BAB I
PENDAHULUAN
A. Latar Belakang
Indoesia
memang meilki banyak sejarah yang sangat menarik untuk dikaji, baik saat
indonesia belum merdeka sampai indonesia merdeka. Satu hal yang paling menarik
dari sejarah Indonesia adalah banyaknya kerajaan atau kesultanan yang ada pada
abad pertengahan. Beberapa kerajaan besar berdiri di indonesia.Kerajaan
tersebut tersebar di berbagai pelosok di negeri ini, dari pulau sumatera hingga
pulau Irian dan yang paling ada di pulau jawa. Kebanyakan kerajaan di pulau
jawa memiliki corak agama islam sehingga sering tidak disebut kerajaan
melainkan sebuah kesultana
Salah
satu kesultanan yang ada di pulau jawa yaitu kesultanan Banten, Kesultanan ini
terletak di bagian barat pulau jawa tepatnya di provinsi banten. Kerajaan
Banten memiki banyak budaya dan ciri khas yang berbeda dengan beberapa kerajaan
yang ada indonesia. Meskipun Kerajaan Banten tidak termasuk suatu kesultanan
karena masa berdirinya singkat. Kerajaan Banten hanya mencapai puncaknya pada
saat pemerintahan Sultan Ageng Tirtayasa. Dari latar Belakang diatas Peneliti
meras tertarik untuk melakukan sebuah pengkajian yang berjudul “ Kesultanan
Banten”.
B. Rumusan Masalah
1. Bagaimanakah
Sejarah kesultanan Banten?\
2. Dimanakah
letak atau posisi kesultanan Banten?
3. Bagaimanakah
aspek kehidupan di kesultanan Banten?
4. Siapa
raja-raja yang pernah memerinta di kesultanan Banten?
5. Warisan
apa sajakah yang berasal dari kesultanan Banten?
C. Tujuan
1. Untuk
mengetahui sejarah kesultanan Banten.
2. Untuk
mengetahui letak atau posisi kesultanan Banten
3. Untuk
mengetahui aspek kehidupan di kesultanan Banten.
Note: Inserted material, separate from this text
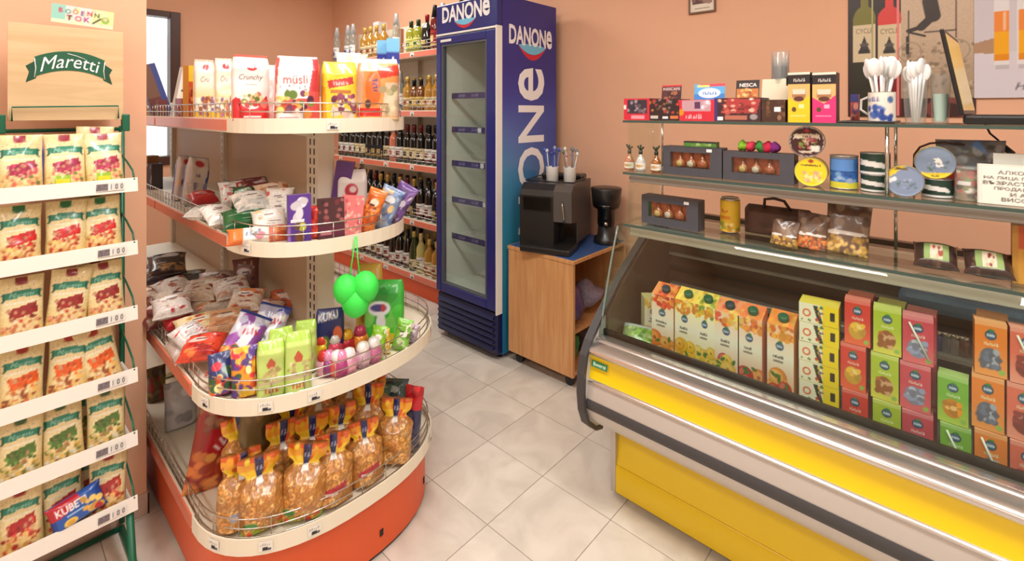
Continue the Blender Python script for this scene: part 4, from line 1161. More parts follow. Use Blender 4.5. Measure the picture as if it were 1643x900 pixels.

4. Untuk mengetahui raja-raja yang pernah
memerintah di kesultanan. Banten.
5. Untuk
mengetahui warisan yang ditinggalkan dari kesultanan Banten.
BAB II
PEMBAHASAN
A. Sejarah Kesultanan Banten
1. Berdirinya Kesultanan Banten
Kesultanan
Banten berawal ketika Kesultanan Demak memperluas pengaruhnya ke daerah barat.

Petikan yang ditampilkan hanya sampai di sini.